Storage, Reheat, And Food Safety
Cool leftovers fast. Spread pork in a shallow container, seal, and chill. Reheat with moisture: a splash of drippings, a spoon of water, or a squeeze of citrus. Warm it with a lid in a pan or in the oven at 300°F until hot through.
If you keep extra mojo liquid that touched raw pork, treat it like raw meat. Boil it before serving, or make a fresh batch for the table.
Cook Times And Heat Targets By Method
Time swings with cut shape, pan depth, and your oven.
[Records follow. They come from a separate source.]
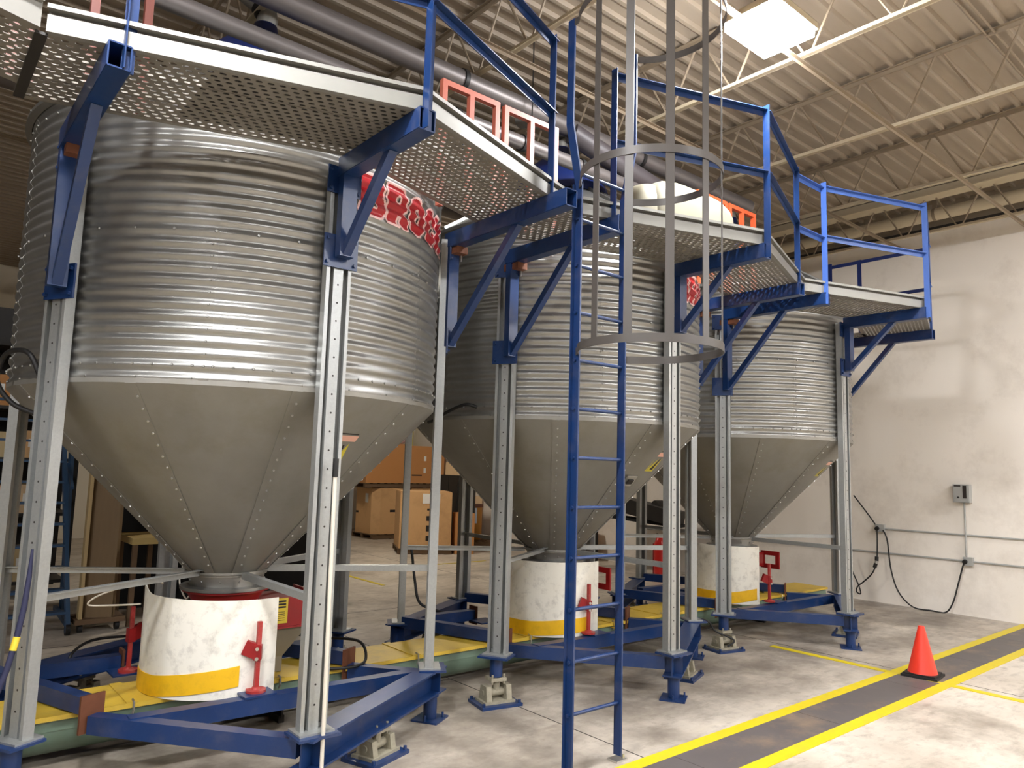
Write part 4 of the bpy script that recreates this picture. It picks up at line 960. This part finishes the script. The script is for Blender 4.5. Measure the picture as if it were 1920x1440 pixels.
b = MB(); b.bb(2.09, 2.5, 8.75, 9.5, .86, .93); part(b, 'bench_top', mat('yellow_timber', (200, 174, 112), .5, 0, .4, 5, .8), t)
for x, y in ((2.44, 8.79), (2.44, 9.4), (2.13, 9.4), (2.13, 8.79)): b = MB(); b.bb(x-.025, x+.025, y-.025, y+.025, 0, .86); part(b, 'leg', PALW, t)
b = MB(); b.bar((2.02, 9.3, 1.6), (2.5, 9.3, .95), .05, .09); part(b, 'brace', WOOD, t)
b = MB(); b.bb(2.42, 2.5, 9.25, 9.33, .93, 1.9); part(b, 'back_post', WOOD, t)
def dark_rack(x0, x1, y0, y1, h, levels, label, goods):
    t = thing('storage_rack', label, 'rack', ((x0+x1)/2, (y0+y1)/2, 0), 'dark storage racks')
    for x in (x0, (x0+x1)/2, x1):
        for y in (y0, y1): b = MB(); b.bb(x-.035, x+.035, y-.035, y+.035, 0, h); part(b, 'upright', DKST, t)
    for z in levels:
        b = MB(); b.bb(x0, x1, y0, y1, z-.04, z); part(b, 'shelf', DKST, t)
    b = MB(); b.bb(x0, x1, y1-.01, y1, .1, h); part(b, 'back_panel', DKST, t)
dark_rack(-2.2, 1.9, 11.2, 12.2, 3.8, (.2, 1.05, 1.75, 2.4, 3.2), 'dark shelving with brown cartons behind the rolling ladder', 1)
n = 0
ADJ = ['tan', 'dark brown', 'pale', 'tan', 'pale', 'dark brown']
LEV = {.2: 'bottom', 1.05: 'second', 1.75: 'third', 2.4: 'fourth'}
for z in (.2, 1.05, 1.75, 2.4):
    for i, x in enumerate((.15, .58, 1.0, 1.42)):
        m = (CARD, CARD2, CARDP, WOODP)[(i+int(z*3)) % 4]; h = random.uniform(.3, .5); w = random.uniform(.34, .4)
        b = MB(); b.bb(x-w/2, x+w/2, 11.25, 11.75, z, z+h); b.mi = 1; b.bb(x-.06, x+.05, 11.245, 11.251, z+h*.4, z+h*.7)
        solo(b, 'carton', [m, PAPER], 'carton on the %s shelf of the dark shelving, %s from the left' % (LEV[z], ('first', 'second', 'third', 'fourth')[i]), 'carton', (x, 11.5, z), 'cartons on the dark shelving')
for i, (x, y, w, d, h) in enumerate([(2.45, 10.2, .8, .8, 2.3), (3.35, 10.4, .85, .9, 2.2), (4.3, 10.5, .8, .9, 2.0)]):
    t = thing('machine_cabinet', ['tall near-black machine cabinet nearest the timber bench', 'tall near-black machine cabinet, second from the timber bench', 'near-black machine cabinet beside the open aisle'][i], 'cabinet', (x, y, 0), 'near-black machine cabinets')
    b = MB(); b.bb(x-w/2, x+w/2, y-d/2, y+d/2, .05, h); part(b, 'body', BLK, t)
    b = MB(); b.bb(x-w/2+.03, x+w/2-.03, y-d/2-.02, y-d/2, .12, h-.08); dd = part(b, 'door', BLK, t); b = MB(); b.bb(x+w/2-.12, x+w/2-.1, y-d/2-.05, y-d/2-.02, .9, 1.1); b.build('handle', DKST, dd)
    b = MB(); b.bb(x-w/2+.02, x+w/2-.02, y-d/2+.02, y+d/2-.02, 0, .05); part(b, 'plinth', DKST, t)
b = MB(); b.cyl((2.6, 9.5, 0), (2.62, 9.62, 1.75), .02, n=8); solo(b, 'steel_rod', PVC, 'pale rod leaning by the timber bench', 'rod', (2.6, 9.5, 0), smooth=40)
# ------------------------------------------------------------------ light, colour
w = bpy.data.worlds.new('world'); SC.world = w; w.use_nodes = True
w.node_tree.nodes['Background'].inputs['Color'].default_value = (.02, .02, .02, 1)
SC.view_settings.view_transform = 'Standard'; SC.view_settings.look = 'None'; SC.view_settings.gamma = 1; SC.view_settings.use_curve_mapping = False
SC.view_settings.exposure = 1.48
SC.cycles.max_bounces = 8; SC.cycles.diffuse_bounces = 4; SC.cycles.glossy_bounces = 4; SC.cycles.sample_clamp_indirect = 8
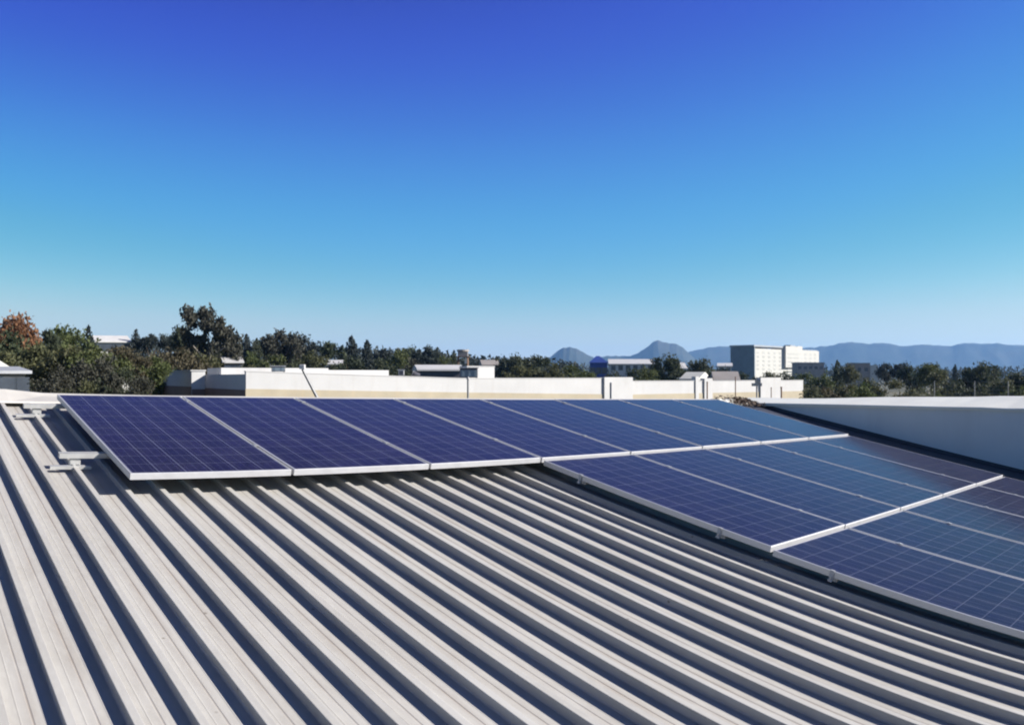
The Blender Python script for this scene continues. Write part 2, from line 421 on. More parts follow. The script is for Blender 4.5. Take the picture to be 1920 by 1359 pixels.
# ------------------------------------------------------------------ solar panels
PW, PL, GAP = 0.992, 1.952, 0.020
COLP, ROWP = PW+GAP, PL+GAP
STEP = [0.010, -0.004, -0.018]
def make_panel(mat, label, group):
    t = thing('solar_panel', label, 'solar panel', mat, group)
    b = .010; d = .036
    fr = MB()
    x0, x1, y1, y0 = 0, PW, 0, -PL
    def ring(ix, z): return [(x0+ix, y0+ix, z), (x1-ix, y0+ix, z), (x1-ix, y1-ix, z), (x0+ix, y1-ix, z)]
    rings = [ring(.0, -d), ring(0, -.0015), ring(.0015, 0), ring(b, 0), ring(b+.0006, -.006), ring(.0022, -.0062), ring(.0022, -d+.0015), ring(.028, -d+.0015), ring(.028, -d)]
    vv = [p for r in rings for p in r]; ff = []
    for k in range(len(rings)):
        k2 = (k+1) % len(rings)
        for i in range(4):
            j = (i+1) % 4; ff.append((k*4+i, k*4+j, k2*4+j, k2*4+i))
    fr.add(vv, ff); fr.build('frame', M['alu'], t)
    gl = MB(); gl.add([(b, -PL+b, -.0012), (PW-b, -PL+b, -.0012), (PW-b, -b, -.0012), (b, -b, -.0012),
                       (b, -PL+b, -.0056), (PW-b, -PL+b, -.0056), (PW-b, -b, -.0056), (b, -b, -.0056)],
                      [(0,1,2,3), (7,6,5,4), (0,4,5,1), (1,5,6,2), (2,6,7,3), (3,7,4,0)])
    gl.m = [0, 1, 1, 1, 1, 1]
    gl.build('cell_sheet', [M['cells'], M['backsheet']], t)
    return t
ordn = ['first', 'second', 'third', 'fourth', 'fifth', 'sixth', 'seventh', 'eighth', 'ninth', 'tenth']
rows = [(0, 0, 8, 'top'), (1, 3, 8, 'middle'), (2, 3, 8, 'bottom')]
GP = 'blue solar panels in three rows on the roof'
proto = None
def plabel(ri, i, n):
    if ri == 0:
        if i == 0: return 'blue solar panel at left end of top row, beside bare rail ends'
        if i == 7: return 'blue solar panel at the right end of the top row, by the grey wall'
        return f'blue solar panel, {ordn[i]} from the left in the top row under the ridge'
    if ri == 1:
        if i == 0: return 'blue solar panel at left end of the middle row, edge over bare roof'
        if i == 4: return 'dull brownish solar panel at right end of middle row beside grey wall'
        return f'blue solar panel, {ordn[i]} from the left in the middle row'
    if i == 0: return 'blue solar panel at left end of the bottom row, nearest the camera'
    if i == 4: return 'dull solar panel at the right end of the bottom row, cut by picture edge'
    return f'blue solar panel, {ordn[i]} from left in the bottom row, cut by picture edge'
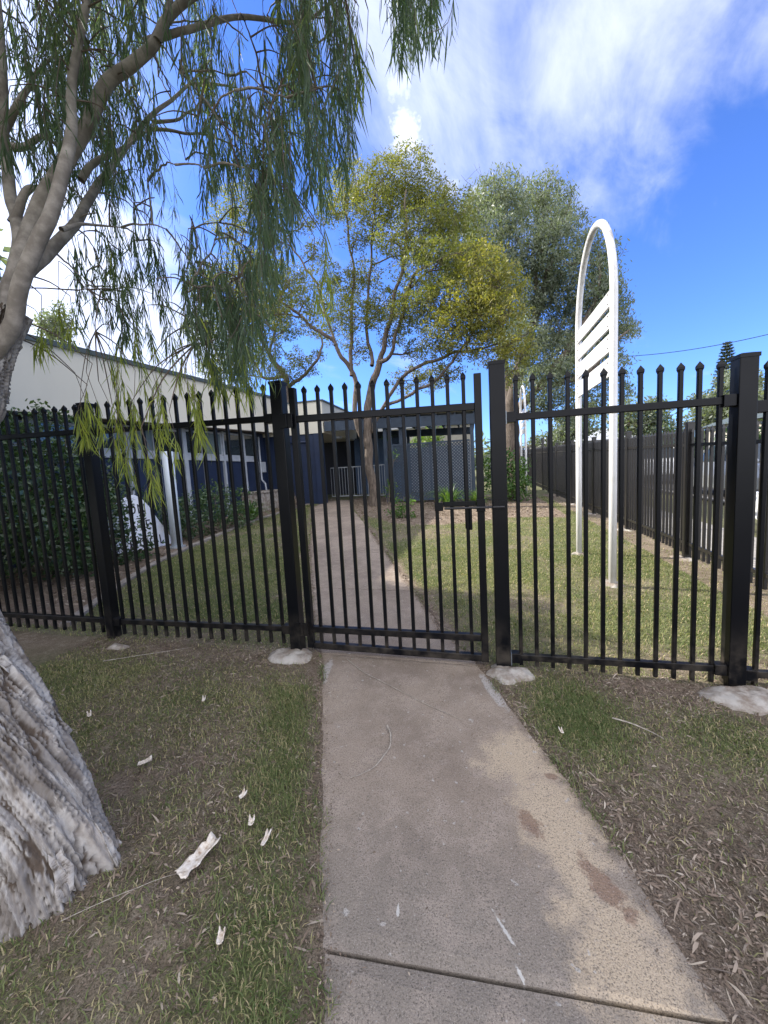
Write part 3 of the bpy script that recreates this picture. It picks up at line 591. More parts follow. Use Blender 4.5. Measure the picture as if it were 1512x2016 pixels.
# second block stepping forward beyond it
b2 = tag(empty('entrance_block', (-6, 14, .4)), 'cream parapet block with navy blue walls at the end of the path', 'building'); BO2 = Matrix.Translation((6, -14, -.4))
def B2(name, mb, m_, parent=None, **k):
    o = mb.build(name, m_, parent or b2, **k)
    if parent is None: o.matrix_parent_inverse = BO2
    return o
B2('parapet', MB().box(-9, 13.45, 3.03, -5.23, 24, 4.16), CREAM); B2('parapet_capping', MB().box(-9.05, 13.40, 4.16, -5.17, 24.05, 4.21), ROOF)
B2('wall', MB().box(-9, 13.5, .0, -5.66, 14.4, 3.03), BLUE); B2('corner_column', MB().box(-5.64, 13.44, .35, -5.36, 13.75, 3.028), BLUE, bevel=.01)
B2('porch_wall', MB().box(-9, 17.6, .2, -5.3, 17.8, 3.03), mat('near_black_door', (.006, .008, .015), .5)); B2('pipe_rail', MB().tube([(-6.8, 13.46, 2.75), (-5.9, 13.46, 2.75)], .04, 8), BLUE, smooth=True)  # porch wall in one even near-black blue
B2('boarded_wall', MB().box(-5.28, 17.3, .3, -3.1, 17.45, 3.1), BLUE2)
for x in np.linspace(-5.0, -3.3, 8): B2('cover_batten', MB().box(float(x)-.02, 17.28, .3, float(x)+.02, 17.298, 3.1), BLUE2)
B2('lamp_fitting', MB().box(-5.2, 14.2, 2.86, -4.85, 14.35, 2.94), FRAME)
back = tag(empty('rear_building', (0, 26, .8)), 'pale walled building glimpsed behind the blue lattice', 'building')
for nm, mb, m_ in (('wall', MB().box(-7, 26, .3, 0, 30, 4.3), WALLH), ('roof', MB().box(-7.2, 25.8, 4.3, .2, 30.2, 4.5), ROOFW)):
    o = mb.build(nm, m_, back); o.matrix_parent_inverse = Matrix.Translation((0, -26, -.8))
# covered walkway
pg = tag(empty('covered_walkway', (-2.5, 14, .4)), 'dark blue flat roofed walkway on square posts beside the path', 'walkway')
def Pg(name, mb, m_=DBLUE, **k): o = mb.build(name, m_, pg, **k); o.matrix_parent_inverse = Matrix.Translation((2.5, -14, -.4)); return o
Pg('front_beam', MB().bar((-5.16, 13.42, 3.24), (.14, 13.42, 3.08), .08, .34)); Pg('roof_sheet', MB().add([(-5.16, 13.3, 3.56), (.3, 13.3, 3.40), (.3, 18, 3.44), (-5.16, 18, 3.60), (-5.16, 13.3, 3.52), (.3, 13.3, 3.36), (.3, 18, 3.40), (-5.16, 18, 3.56)], [(0, 1, 2, 3), (7, 6, 5, 4), (0, 4, 5, 1), (1, 5, 6, 2), (2, 6, 7, 3), (3, 7, 4, 0)]))
for x in np.linspace(-4.9, .1, 9): Pg('rafter', MB().bar((float(x), 13.47, 3.43-.03*(x+5.1)), (float(x), 17.9, 3.46-.03*(x+5.1)), .06, .15))
Pg('rear_beam', MB().bar((-5.1, 17.2, 3.2), (.1, 17.2, 3.05), .08, .3))
for x, y in ((-2.98, 13.55), (-2.42, 13.6), (.02, 13.5), (.02, 17), (-2.7, 17)): Pg('post', MB().box(x-.06, y-.06, .3, x+.06, y+.06, 3.08-.03*x if y < 15 else 3.0), bevel=.004)
lat = tag(empty('lattice_screen', (-1.4, 13.4, .4)), 'navy diagonal lattice screen under the covered walkway', 'screen')
mb = MB(); x0, x1, z0, z1 = -2.66, -.06, .5, 2.36; st = .105
def clipseg(c, s_):
    pts = []
    for x in (x0, x1):
        z = s_*x+c
        if z0 <= z <= z1: pts.append((x, z))
    for z in (z0, z1):
        x = (z-c)*s_
        if x0 < x < x1: pts.append((x, z))
    return pts[:2] if len(pts) >= 2 else None
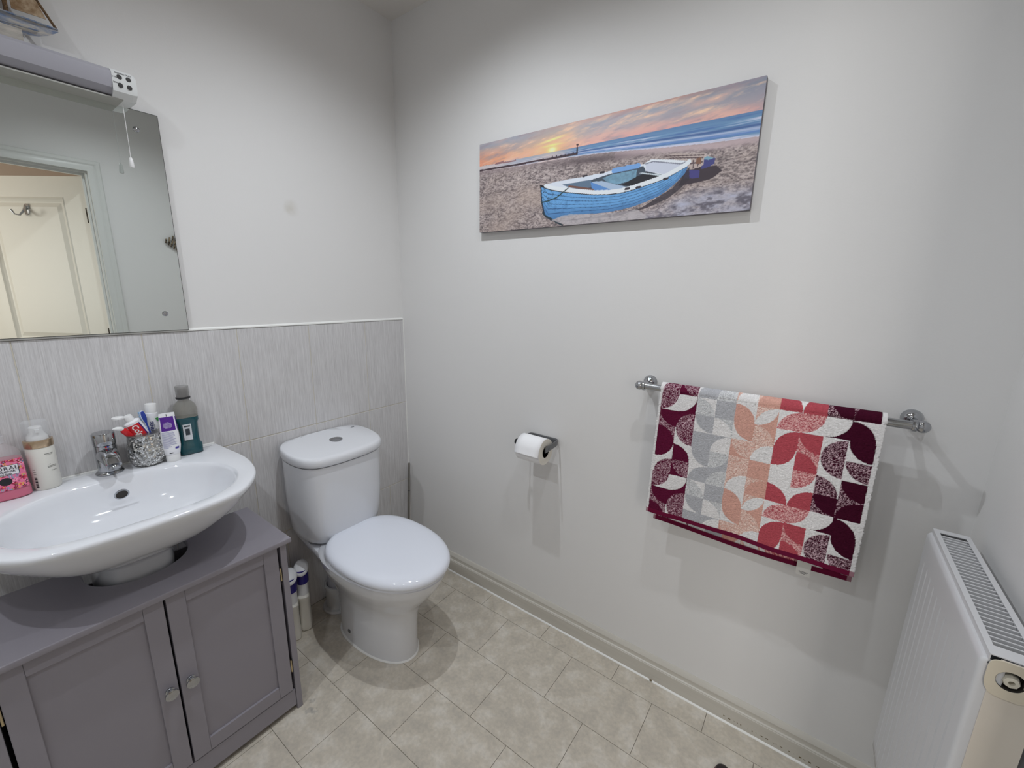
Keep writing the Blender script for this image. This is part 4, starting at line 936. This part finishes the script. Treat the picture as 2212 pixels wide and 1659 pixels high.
# ------------------------------------------------------------------ towel
TX0, TX1 = 1.2445, 1.7460; U0, DU = 1.2515, .0485
M_, m2, W_, G_, L_, P_, p_, C2, c_ = 'M','m','W','G','L','P','p','C','c'
cells = {  # bg, disc colour, disc centre corner
 0: ['WmE','MmR','WGE','GLE','pWE','pPE','WCS','WCE','mMR','mME'],
 1: ['WmN','MWN','WLS','GGS','WPS','leaf','WcE','WcN','MWN','WMS'],
 2: ['mMR','MmE','WGR','LWS','WPR','PpS','WCE','cCR','WmE','WMR'],
 3: ['mMS','WmR','GGS','GWE','PpR','pWE','WCN','cCS','WmR','WmR'],
 4: ['WMN','WMS','WGR','GLN','ppS','PPS','WWS','WcN','WmS','mMR']}
#  corner codes: N = top-left, R = top-right, S = bottom-left, E = bottom-right
PAL = {'M': hx(92,22,52), 'W': hx(226,224,224), 'G': hx(178,179,184), 'L': hx(205,206,208), 'P': hx(210,162,148), 'C': hx(176,78,88)}
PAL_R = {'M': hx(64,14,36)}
nu = 360; us = np.linspace(TX0, TX1, nu)
path = []   # (y, z, v)
rb = .0142
zf0, zb0 = .683, .632
front = np.arange(zf0, 1.066, .00138)
for z in front: path.append((-.0835-.0105*(1-(z-zf0)/.383)**.7*0-.0115*((1.066-z)/.383)**.6, z, z))
L0 = 1.066
for k in range(1, 30):
    a = PI*k/30; path.append((BY-rb*math.cos(a)*1.05, 1.066+rb*math.sin(a)*1.15, L0+rb*a))
for z in np.arange(1.066, zb0, -.0034): path.append((BY+rb+.009*((1.066-z)/.434)**.8, z, L0+rb*PI+(1.066-z)))
path = np.array(path); nvv = len(path)
UU, _ = np.meshgrid(us, path[:,0]); YY = np.repeat(path[:,0:1], nu, 1); ZZ = np.repeat(path[:,1:2], nu, 1); VV = np.repeat(path[:,2:3], nu, 1)
isf = np.arange(nvv) < len(front); isb = np.arange(nvv) >= len(front)+29
drop = np.clip((1.06-ZZ)/.38, 0, 1)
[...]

Use these ranges as a starting point, then trust the tenderness test.
| Method | Best Cut | Timing Target |
|---|---|---|
| Lid-on roast 325°F | Shoulder/butt | 3–4 1/2 hrs, then brown 12–18 min |
| Roast 375°F | Loin | 35–55 min to 145°F + rest |
| Sear + oven 400°F | Tenderloin | 10–15 min oven after sear |
| Slow cooker low | Shoulder/butt | 8–10 hrs, then broil for crust |
| Pressure cooker | Shoulder chunks | 55–70 min, then broil |
| Grill indirect | Shoulder/butt | 3–5 hrs, lid on, then sear |
| Skillet crisping | Leftovers | 6–10 min with drippings |
Quick Checklist For Roast Day
- Mix mojo the night before and marinate cold.
- Roast with lid until fork-tender, then brown hot.
- Rest before slicing, then add drippings back.
- Save onions and juices for serving and reheats.
If you want one meal that feeds a group and reheats well, keep this mojo pork recipe on standby. The flavor comes from pantry staples, the method forgives small timing swings, and the leftovers turn into easy weeknight plates.